Unique Declining Trend in the Corrosion Deterioration of Steel Reinforced Concrete at Elevated Temperature and Moisture Conditions

摘要

Chloride induced corrosion under coupled environmental effects of high humidity and high temperature often found in gulf marine environment is a very serious threat for durability of reinforced concrete structures. There exist different schools of thought between various researchers and the data in high relative humidity and high temperature range is also limited. Therefore, the objective of this research paper is to investigate the impact of coupled effects of humidity and temperature on corrosion of reinforcing steel in concrete structures. This effect is investigated by laboratory controlled experimentation under three different temperature conditions (30, 40 and 50°C) and a high ambient relative humidity of 85% in environmental control chambers.

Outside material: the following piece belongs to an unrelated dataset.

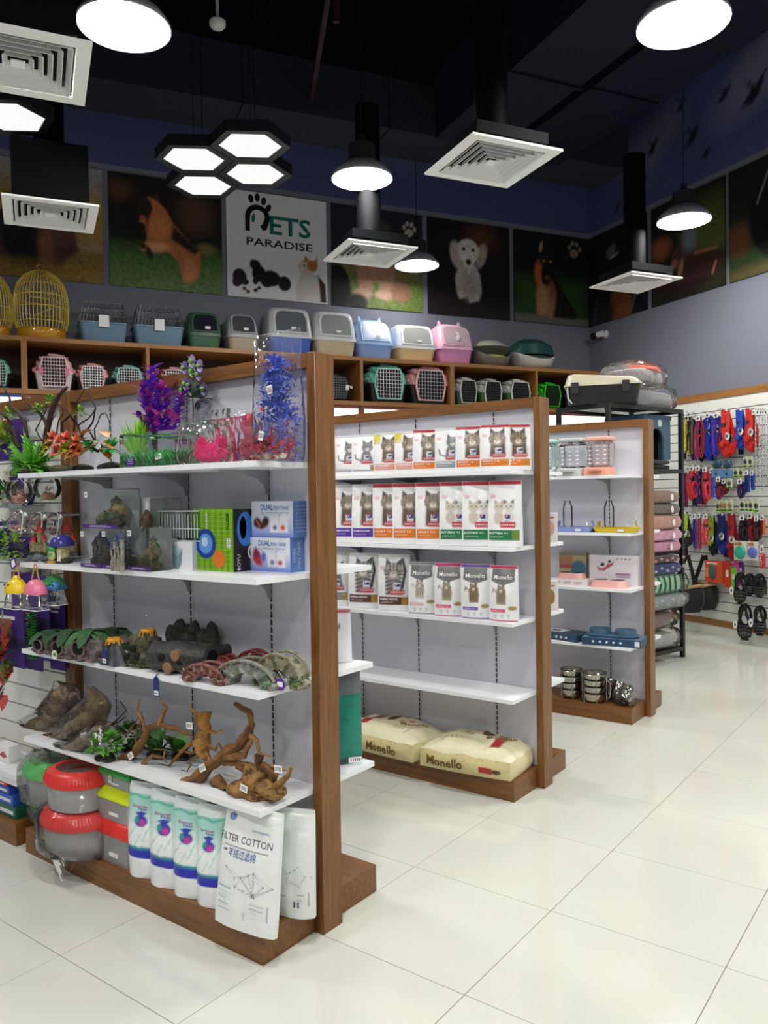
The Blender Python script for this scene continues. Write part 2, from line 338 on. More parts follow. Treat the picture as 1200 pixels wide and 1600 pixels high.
# right wall: slatwall planks, wood trims, white plinth
def rbox(mb, s0, s1, d0, d1, z0, z1, col=None):      # box on the right wall: s along U (negative towards the camera), d out from the wall
    p = []
    for z in (z0, z1): p += [room(-d0, s0, z), room(-d0, s1, z), room(-d1, s1, z), room(-d1, s0, z)]
    mb.add(p, [(0, 3, 2, 1), (4, 5, 6, 7), (0, 1, 5, 4), (1, 2, 6, 5), (2, 3, 7, 6), (3, 0, 4, 7)], col)
SR0, SR1 = -.02, -6.2
mb = MB(); rbox(mb, SR0, SR1, 0, .012, .16, 2.49); mb.build('slatwall_backing', 'groove', wr)
z = .165
while z < 2.4:
    for a, b in ((SR0, -1.85), (-1.853, -3.68), (-3.683, SR1)):
        mb = MB(); rbox(mb, a, b, .012, .026, z, 2.485 if z > 2.35 else z+.091); mb.build('slat', 'slat', wr)
    z += .1
mb = MB(); rbox(mb, SR0, SR1, 0, .02, 0, .095); o = mb.build('plinth', 'slat', wr)
for a, b, (z0, z1) in [(SR0, -3.1, (.097, .163)), (SR0, -1.58, (2.487, 2.56)), (-1.583, SR1, (2.487, 2.56)), (-3.103, SR1, (.097, .163))]:
    mb = MB(); rbox(mb, 0, b-a, 0, .035, z0, z1)
    o = mb.build('trim_1', 'oak_x'); o.location = (0, 0, 0); struct(o)
    I = Matrix.Translation(room(0, a)) @ Matrix.Rotation(ROT_RIGHT, 4, 'Z'); I0 = (Matrix.Translation(room(0, 0)) @ Matrix.Rotation(ROT_RIGHT, 4, 'Z')).inverted()
    for v in o.data.vertices: v.co = I0 @ v.co
    o.matrix_world = I
# dim sky mural above the pictures (birds and clouds), both walls
def mural(name, w, z0, z1, fn, parent, birds, clouds, n=90):
    cv = Canvas(w, z1-z0, n, '#4d5380')
    for (x, y, rx, ry, op) in clouds: cv.ell(x, y, rx, ry, '#8a88a0', ry*1.1, .3, op)
    for (x, y, k) in birds:
        cv.poly([(x-.1*k, y-.05*k), (x, y+.02*k), (x-.06*k, y+.14*k), (x+.03*k, y+.05*k), (x+.13*k, y+.13*k), (x+.07*k, y-.01*k), (x+.02*k, y-.06*k)], '#1b1d28', .02)
    return cv.sheet(name, 'print', fn, parent)
mural('sky_mural', 6.0, 4.84, 6.28, lambda x, y: room(-.008, -x, 4.84+y), wr,
      [(1.15, .62, 1), (1.0, .28, .7), (1.75, .5, 1.1), (1.95, .25, .8), (2.2, .75, .9), (2.55, .6, 1.5), (.7, .4, .7), (3.0, .8, 1.4), (.55, .15, .6), (1.6, .9, .8)],
      [(.95, .55, .3, .3, .5), (1.3, .75, .35, .2, .45), (2.6, .75, .5, .25, .6), (3.2, 1.0, .7, .3, .5)], 150)
mural('sky_mural', 8.6, 4.84, 6.28, lambda x, y: room(-8.6+x, -.008, 4.84+y), wb, [], [(2, .8, .8, .3, .3), (6.5, .9, 1, .3, .25)], 60)
# ---------------------------------------------------------------- pictures
def grass(cv, y0, c1, c2, amt=.5):
    cv.grad(y0+.12, y0-.1, c1, .95); m = np.clip((y0+.05-cv.Y)/.1, 0, 1); cv.grad(y0-.1, 0, c2, .6); cv.spk(amt, m)
def pic_grass_dog(cv):
    cv.grad(.3, 1.1, '#6f6d70', .9); cv.ell(.2, .7, .6, .25, '#6b5526', .3); cv.ell(1.0, .6, .35, .3, '#7a6030', .3); cv.rect(0, 1.12, .3, .36, '#a08a80', .08, .5); cv.rect(0, 1.12, 0, .3, '#5d4a1c', .15, .9)
    cv.poly([(.12, .12), (.1, .45), (.2, .62), (.35, .68), (.62, .7), (.75, .6), (.86, .5), (.9, .3), (.8, .22), (.72, .1)], '#3a2620', .05)
    cv.ell(.42, .45, .22, .38, '#120f11', .06); cv.ell(.42, .66, .16, .14, '#1a1414', .04); cv.ell(.72, .48, .13, .16, '#4a3029', .05); cv.ell(.6, .3, .07, .25, '#5a3a2c', .05)
    cv.ell(.4, .57, .07, .05, '#322a2c', .02); cv.ell(.36, .66, .018, .014, '#5a4a3a', .01); cv.ell(.47, .66, .018, .014, '#5a4a3a', .01)
    cv.spk(.35); cv.rect(0, 1.12, 0, .16, '#6a5420', .12, .7); cv.spk(.5, np.clip((.3-cv.Y)/.2, 0, 1))
def pic_running_dog(cv):
    cv.ell(.1, .95, .12, .1, '#4a3020', .1, 0, .6); cv.ell(.85, .8, .18, .2, '#4a3322', .15, 0, .6); cv.ell(.95, .45, .1, .06, '#6a5a30', .05, 0, .7)
    grass(cv, .38, '#3d5a2c', '#4e5a3a')
    cv.poly([(.36, .55), (.42, .82), (.3, .86), (.28, .78), (.31, .72), (.29, .66), (.36, .64), (.36, .48), (.3, .42), (.31, .38), (.42, .4), (.52, .42), (.6, .36), (.68, .28), (.7, .12), (.78, .1), (.86, .14), (.9, .3), (.88, .42), (.74, .56), (.62, .68), (.56, .8), (.46, .9), (.38, .92), (.34, .88)], '#8a5232', .02)
    cv.poly([(.62, .66), (.74, .56), (.88, .44), (.84, .38), (.7, .46), (.6, .52)], '#17130f', .04); cv.ell(.35, .84, .06, .09, '#211712', .02, .3); cv.ell(.31, .76, .05, .07, '#1c1512', .02); cv.ell(.32, .71, .025, .02, '#8a2f30', .01)
    cv.ell(.47, .62, .1, .12, '#a2623c', .08, 0, .7); cv.ell(.45, .42, .13, .05, '#a87a52', .04, .1); cv.ell(.38, .36, .03, .07, '#2a1c16', .02, .3); cv.ell(.78, .22, .07, .12, '#9a6242', .04); cv.ell(.32, .42, .03, .03, '#1a1412', .02)
    cv.poly([(.44, .9), (.47, .96), (.5, .86)], '#3a261a', .01); cv.spk(.18)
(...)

Specimens were prepared having total chloride concentration in mixing water varying from 0-5 % by mass of binder. From the experiment results interesting and novel observations, trends and behaviours have been obtained. A non-uniform and non-linear corrosion reaction was observed even after the breaking of passive layer. Furthermore, a decrease in corrosion potential and corrosion mass loss at 50°C in comparison to 40°C temperature conditions was seen. This may be due to the reduction of oxygen solubility in the pore solution at high temperature and blockage of concrete pores at high relative humidity. Thus, producing a reversing trend in corrosion mass loss as a function of chloride concentration at high temperature condition of 50°C and high relative humidity of 85%. It is expected that a stable oxide layer may have developed under limiting oxygen controlled corrosion reaction. This can form basis for the development of a new technique to passivate steel bar embedded in chloride contaminated concrete. The paper also presents qualitative analysis of the microstructure of corrosion products under coupled varying temperature-chloride conditions and identifies the dividing line and turning point chloride concentration.